═════ Recorded data ═════
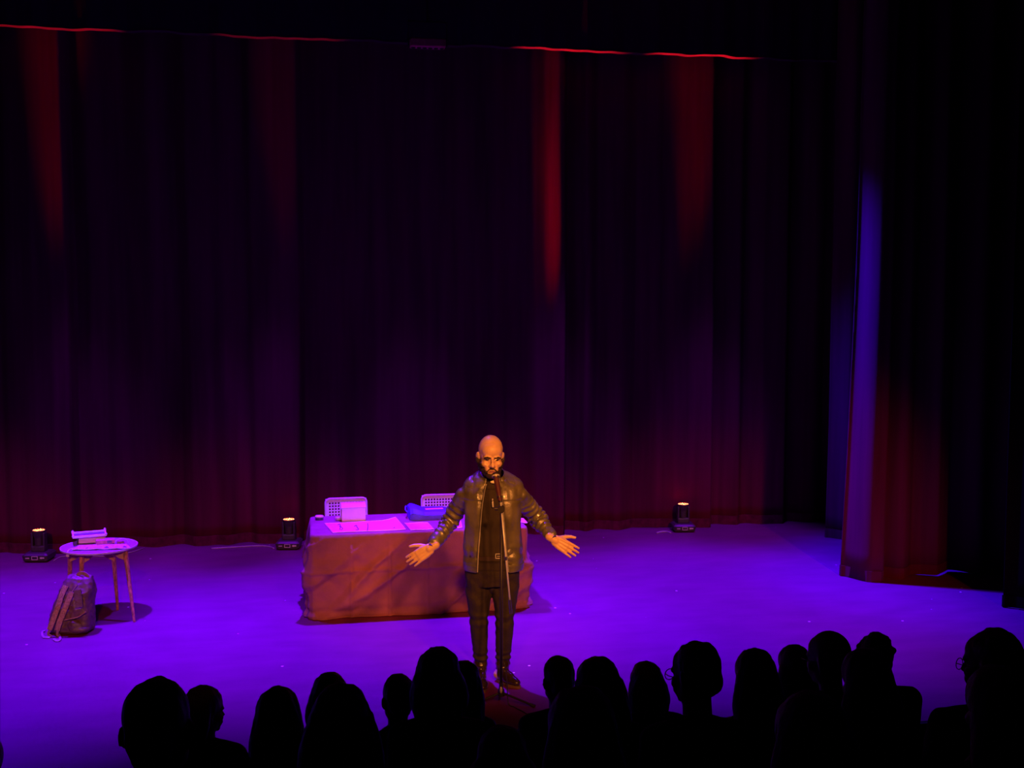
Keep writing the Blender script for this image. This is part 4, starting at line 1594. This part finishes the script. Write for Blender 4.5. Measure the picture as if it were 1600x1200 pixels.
# --- boots
def boot(hl, to, an, name):
    d = (to - hl)
    L = d.length
    a = math.atan2(d.y, d.x)
    T = Matrix.Translation(hl) @ Matrix.Rotation(a, 4, 'Z')
    bm = bmesh.new()
    e = lambda c, r, rot=None: ell(bm, c, r, rot, 18, T)
    anl = T.inverted() @ an
    chain(bm, [T @ Vector((anl.x, anl.y, max(0.15, anl.z - 0.01))), T @ Vector((0.055, 0, 0.1)), T @ Vector((0.045, 0, 0.055))], [0.049, 0.047, 0.04])
    e((0.045, 0, 0.05), (0.046, 0.036, 0.05))
    e((0.11, 0, 0.055), (0.075, 0.038, 0.043), (0, R(18), 0))
    e((L - 0.095, 0, 0.036), (0.085, 0.043, 0.036))
    e((L - 0.05, 0, 0.032), (0.048, 0.036, 0.027))
    me = fuse(bm, 0.006, 2)
    Q = coords(me)
    Q[:, 2] = np.maximum(Q[:, 2], 0.014)
    set_coords(me, Q)
    displace(me, lambda Q: 0.003 * np.sin(Q[:, 2] * 110 + vnoise(Q * 20) * 2) * np.exp(-((Q[:, 2] - 0.12) / 0.04) ** 2))
    b = link(name, me, M['boot'], man)
    bm = bmesh.new()
    out = []
    for k in range(32):
        t = 2 * PI * k / 32
        x = L / 2 + (L / 2 + 0.004) * math.cos(t)
        wd = float(np.interp(x, [0, 0.05, 0.13, L - 0.09, L], [0.034, 0.038, 0.033, 0.047, 0.03]))
        y = wd * math.copysign(abs(math.sin(t)) ** 0.6, math.sin(t))
        out.append((x, y))
    loft(bm, [[T @ Vector((x, y, z)) for x, y in out] for z in (0.0, 0.017)])
    obj('sole', bm, M['sole'], b)['label'] = 'paler welted sole'


boot(*footL, anL, 'boot')
boot(*footR, anR, 'boot')

# --- wrist things
def wrist_band(a, b, t, r, w, m, name, th=0.004):
    p = a.lerp(b, t)
    ax = (b - a).normalized()
    q = ax.to_track_quat('Z', 'Y').to_matrix().to_4x4()
    T = Matrix.Translation(p) @ q
    bm = bmesh.new()
    loft(bm, [[T @ Vector((rr * math.cos(2 * PI * k / 24), rr * math.sin(2 * PI * k / 24), z)) for k in range(24)] for z, rr in ((-w / 2, r), (-w / 2, r + th), (w / 2, r + th), (w / 2, r))], caps=False)
    return obj(name, bm, m, man)


wrist_band(elL, wrL, 1.0, 0.0295, 0.012, M['strap_dark'], 'bracelet')
wrist_band(elL, wrL, 0.90, 0.032, 0.030, M['watch'], 'wristwatch')
wrist_band(elR, wrR, 1.0, 0.0295, 0.013, M['strap_dark'], 'bracelet')

# ================================================================ microphone stand
SB = at_z(783, 1099, 0)
st = thing('microphone_stand', 'black tripod microphone stand with chrome boom before the performer', 'microphone stand', SB, -YAW)
sl = IR @ (Vector((0, 0, CAMH)) - SB)


def SP(px, py, yl=0.0):
    d = IR @ ray(px, py)
    return sl + d * ((yl - sl.y) / d.y)


piv = SP(783.5, 797, 0.0)
bm = bmesh.new()
cyl(bm, (0, 0, 0.09), (piv.x, piv.y, piv.z), 0.0095, seg=12)
obj('pole', bm, M['stand_black'], st, smooth=True)
bm = bmesh.new()
cyl(bm, (0, 0, 0.055), (0, 0, 0.10), 0.026, 0.022, 16)
cyl(bm, (0, 0, 0.10), (0, 0, 0.15), 0.016, 0.013, 14)
obj('leg_hub', bm, M['stand_black'], st)
bm = bmesh.new()
ell(bm, (0, -0.027, 0.105), (0.010, 0.008, 0.024), seg=12)
obj('clamp_knob', bm, M['chrome'], st, smooth=True)
for (fx, fy) in ((734, 1103), (836, 1103.5), (784, 1060)):
    f = IR @ (at_z(fx, fy, 0.008) - SB)
    if fx == 784:
        f = Vector((0.0, 0.30, 0.008))
    bm = bmesh.new()
    cyl(bm, (f.x * 0.06, f.y * 0.06, 0.075), f, 0.0075, 0.0075, 10)
    lg = obj('leg', bm, M['stand_black'], st)
    bm = bmesh.new()
    cyl(bm, f.lerp(Vector((0, 0, 0.075)), 0.14), f, 0.0115, 0.012, 10)
    obj('rubber_foot', bm, M['cable'], lg)
tail, topb = SP(798.5, 959, -0.02), SP(782.5, 785, -0.028)
bm = bmesh.new()
cyl(bm, tail, topb, 0.0062, seg=12)
bo = obj('boom', bm, M['chrome'], st, smooth=True)
bo['label'] = 'chrome boom tube folded down'
bm = bmesh.new()
dv = (topb - tail).normalized()
cyl(bm, tail, tail + dv * 0.10, 0.0095, seg=12)
obj('boom_end_cap', bm, M['grey_metal'], bo)
bm = bmesh.new()
mid = tail.lerp(topb, 0.5)
cyl(bm, mid - dv * 0.012, mid + dv * 0.012, 0.0085, seg=12)
obj('boom_ring', bm, M['grey_metal'], bo)
bm = bmesh.new()
pc_ = SP(783.2, 795, -0.014)
cyl(bm, pc_ + Vector((0, 0.022, 0)), pc_ + Vector((0, -0.028, 0)), 0.024, seg=18)
cyl(bm, pc_ + Vector((-0.045, 0, 0)), pc_ + Vector((0.0, 0, 0)), 0.010, 0.012, 10)
obj('boom_clutch', bm, M['stand_black'], st)
bm = bmesh.new()
m_lo, m_hi = SP(781.5, 783, -0.03), SP(775.3, 748, 0.06)
md = (m_hi - m_lo).normalized()
cyl(bm, topb, m_lo + md * 0.035, 0.011, 0.018, 14)
obj('mic_clip', bm, M['stand_black'], st)
mic = thing('microphone', 'dark hand microphone clipped to the stand at the performer’s chin', 'microphone', SB, -YAW)
bm = bmesh.new()
cyl(bm, m_lo - md * 0.0, m_hi, 0.0135, 0.020, 18)
obj('handle', bm, M['mic_body'], mic, smooth=False)
bm = bmesh.new()
T = Matrix.Translation(m_hi + md * 0.022) @ md.to_track_quat('Z', 'Y').to_matrix().to_4x4()
ell(bm, (0, 0, 0), (0.0255, 0.0255, 0.029), None, 20, T)
gr = obj('grille', bm, M['mic_grille'], mic, smooth=True)
bm = bmesh.new()
cyl(bm, m_hi + md * 0.014, m_hi + md * 0.024, 0.027, 0.027, 20)
obj('grille_band', bm, M['chrome'], mic)
cable('microphone_cable', [SB + (IR.inverted() @ Vector(p_)) for p_ in ((0.022, -0.016, 0.30), (0.042, -0.03, 0.16), (0.05, -0.05, 0.02), (0.10, -0.10, 0.007), (0.2, -0.3, 0.007), (0.15, -0.7, 0.007), (0.3, -1.3, 0.007))], 0.004, M['cable'],
      'black microphone cable trailing over the floor from the stand')

# ================================================================ AUDIENCE
ROWY = (5.5, 4.6, 3.75, 2.8)
ROWF = (-0.42, -0.10, 0.15, 0.45)
for k in (1, 2, 3):
    y1 = ROWY[k] + 0.57
    slab('seating_tier', (1.5, y1 / 2 - 1.6, (ROWF[k] - 0.42) / 2 + 0.0005 * k), (17.9, y1 + 3.0, ROWF[k] + 0.42), M['tier'])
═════
__Task goal__
Omit pictures; set down the rest of the material word for word.

__Exercise output__
Keep writing the Blender script for this image. This is part 4, starting at line 1594. This part finishes the script. Write for Blender 4.5. Measure the picture as if it were 1600x1200 pixels.
# --- boots
def boot(hl, to, an, name):
    d = (to - hl)
    L = d.length
    a = math.atan2(d.y, d.x)
    T = Matrix.Translation(hl) @ Matrix.Rotation(a, 4, 'Z')
    bm = bmesh.new()
    e = lambda c, r, rot=None: ell(bm, c, r, rot, 18, T)
    anl = T.inverted() @ an
    chain(bm, [T @ Vector((anl.x, anl.y, max(0.15, anl.z - 0.01))), T @ Vector((0.055, 0, 0.1)), T @ Vector((0.045, 0, 0.055))], [0.049, 0.047, 0.04])
    e((0.045, 0, 0.05), (0.046, 0.036, 0.05))
    e((0.11, 0, 0.055), (0.075, 0.038, 0.043), (0, R(18), 0))
    e((L - 0.095, 0, 0.036), (0.085, 0.043, 0.036))
    e((L - 0.05, 0, 0.032), (0.048, 0.036, 0.027))
    me = fuse(bm, 0.006, 2)
    Q = coords(me)
    Q[:, 2] = np.maximum(Q[:, 2], 0.014)
    set_coords(me, Q)
    displace(me, lambda Q: 0.003 * np.sin(Q[:, 2] * 110 + vnoise(Q * 20) * 2) * np.exp(-((Q[:, 2] - 0.12) / 0.04) ** 2))
    b = link(name, me, M['boot'], man)
    bm = bmesh.new()
    out = []
    for k in range(32):
        t = 2 * PI * k / 32
        x = L / 2 + (L / 2 + 0.004) * math.cos(t)
        wd = float(np.interp(x, [0, 0.05, 0.13, L - 0.09, L], [0.034, 0.038, 0.033, 0.047, 0.03]))
        y = wd * math.copysign(abs(math.sin(t)) ** 0.6, math.sin(t))
        out.append((x, y))
    loft(bm, [[T @ Vector((x, y, z)) for x, y in out] for z in (0.0, 0.017)])
    obj('sole', bm, M['sole'], b)['label'] = 'paler welted sole'


boot(*footL, anL, 'boot')
boot(*footR, anR, 'boot')

# --- wrist things
def wrist_band(a, b, t, r, w, m, name, th=0.004):
    p = a.lerp(b, t)
    ax = (b - a).normalized()
    q = ax.to_track_quat('Z', 'Y').to_matrix().to_4x4()
    T = Matrix.Translation(p) @ q
    bm = bmesh.new()
    loft(bm, [[T @ Vector((rr * math.cos(2 * PI * k / 24), rr * math.sin(2 * PI * k / 24), z)) for k in range(24)] for z, rr in ((-w / 2, r), (-w / 2, r + th), (w / 2, r + th), (w / 2, r))], caps=False)
    return obj(name, bm, m, man)


wrist_band(elL, wrL, 1.0, 0.0295, 0.012, M['strap_dark'], 'bracelet')
wrist_band(elL, wrL, 0.90, 0.032, 0.030, M['watch'], 'wristwatch')
wrist_band(elR, wrR, 1.0, 0.0295, 0.013, M['strap_dark'], 'bracelet')

# ================================================================ microphone stand
SB = at_z(783, 1099, 0)
st = thing('microphone_stand', 'black tripod microphone stand with chrome boom before the performer', 'microphone stand', SB, -YAW)
sl = IR @ (Vector((0, 0, CAMH)) - SB)


def SP(px, py, yl=0.0):
    d = IR @ ray(px, py)
    return sl + d * ((yl - sl.y) / d.y)


piv = SP(783.5, 797, 0.0)
bm = bmesh.new()
cyl(bm, (0, 0, 0.09), (piv.x, piv.y, piv.z), 0.0095, seg=12)
obj('pole', bm, M['stand_black'], st, smooth=True)
bm = bmesh.new()
cyl(bm, (0, 0, 0.055), (0, 0, 0.10), 0.026, 0.022, 16)
cyl(bm, (0, 0, 0.10), (0, 0, 0.15), 0.016, 0.013, 14)
obj('leg_hub', bm, M['stand_black'], st)
bm = bmesh.new()
ell(bm, (0, -0.027, 0.105), (0.010, 0.008, 0.024), seg=12)
obj('clamp_knob', bm, M['chrome'], st, smooth=True)
for (fx, fy) in ((734, 1103), (836, 1103.5), (784, 1060)):
    f = IR @ (at_z(fx, fy, 0.008) - SB)
    if fx == 784:
        f = Vector((0.0, 0.30, 0.008))
    bm = bmesh.new()
    cyl(bm, (f.x * 0.06, f.y * 0.06, 0.075), f, 0.0075, 0.0075, 10)
    lg = obj('leg', bm, M['stand_black'], st)
    bm = bmesh.new()
    cyl(bm, f.lerp(Vector((0, 0, 0.075)), 0.14), f, 0.0115, 0.012, 10)
    obj('rubber_foot', bm, M['cable'], lg)
tail, topb = SP(798.5, 959, -0.02), SP(782.5, 785, -0.028)
bm = bmesh.new()
cyl(bm, tail, topb, 0.0062, seg=12)
bo = obj('boom', bm, M['chrome'], st, smooth=True)
bo['label'] = 'chrome boom tube folded down'
bm = bmesh.new()
dv = (topb - tail).normalized()
cyl(bm, tail, tail + dv * 0.10, 0.0095, seg=12)
obj('boom_end_cap', bm, M['grey_metal'], bo)
bm = bmesh.new()
mid = tail.lerp(topb, 0.5)
cyl(bm, mid - dv * 0.012, mid + dv * 0.012, 0.0085, seg=12)
obj('boom_ring', bm, M['grey_metal'], bo)
bm = bmesh.new()
pc_ = SP(783.2, 795, -0.014)
cyl(bm, pc_ + Vector((0, 0.022, 0)), pc_ + Vector((0, -0.028, 0)), 0.024, seg=18)
cyl(bm, pc_ + Vector((-0.045, 0, 0)), pc_ + Vector((0.0, 0, 0)), 0.010, 0.012, 10)
obj('boom_clutch', bm, M['stand_black'], st)
bm = bmesh.new()
m_lo, m_hi = SP(781.5, 783, -0.03), SP(775.3, 748, 0.06)
md = (m_hi - m_lo).normalized()
cyl(bm, topb, m_lo + md * 0.035, 0.011, 0.018, 14)
obj('mic_clip', bm, M['stand_black'], st)
mic = thing('microphone', 'dark hand microphone clipped to the stand at the performer’s chin', 'microphone', SB, -YAW)
bm = bmesh.new()
cyl(bm, m_lo - md * 0.0, m_hi, 0.0135, 0.020, 18)
obj('handle', bm, M['mic_body'], mic, smooth=False)
bm = bmesh.new()
T = Matrix.Translation(m_hi + md * 0.022) @ md.to_track_quat('Z', 'Y').to_matrix().to_4x4()
ell(bm, (0, 0, 0), (0.0255, 0.0255, 0.029), None, 20, T)
gr = obj('grille', bm, M['mic_grille'], mic, smooth=True)
bm = bmesh.new()
cyl(bm, m_hi + md * 0.014, m_hi + md * 0.024, 0.027, 0.027, 20)
obj('grille_band', bm, M['chrome'], mic)
cable('microphone_cable', [SB + (IR.inverted() @ Vector(p_)) for p_ in ((0.022, -0.016, 0.30), (0.042, -0.03, 0.16), (0.05, -0.05, 0.02), (0.10, -0.10, 0.007), (0.2, -0.3, 0.007), (0.15, -0.7, 0.007), (0.3, -1.3, 0.007))], 0.004, M['cable'],
      'black microphone cable trailing over the floor from the stand')

# ================================================================ AUDIENCE
ROWY = (5.5, 4.6, 3.75, 2.8)
ROWF = (-0.42, -0.10, 0.15, 0.45)
for k in (1, 2, 3):
    y1 = ROWY[k] + 0.57
    slab('seating_tier', (1.5, y1 / 2 - 1.6, (ROWF[k] - 0.42) / 2 + 0.0005 * k), (17.9, y1 + 3.0, ROWF[k] + 0.42), M['tier'])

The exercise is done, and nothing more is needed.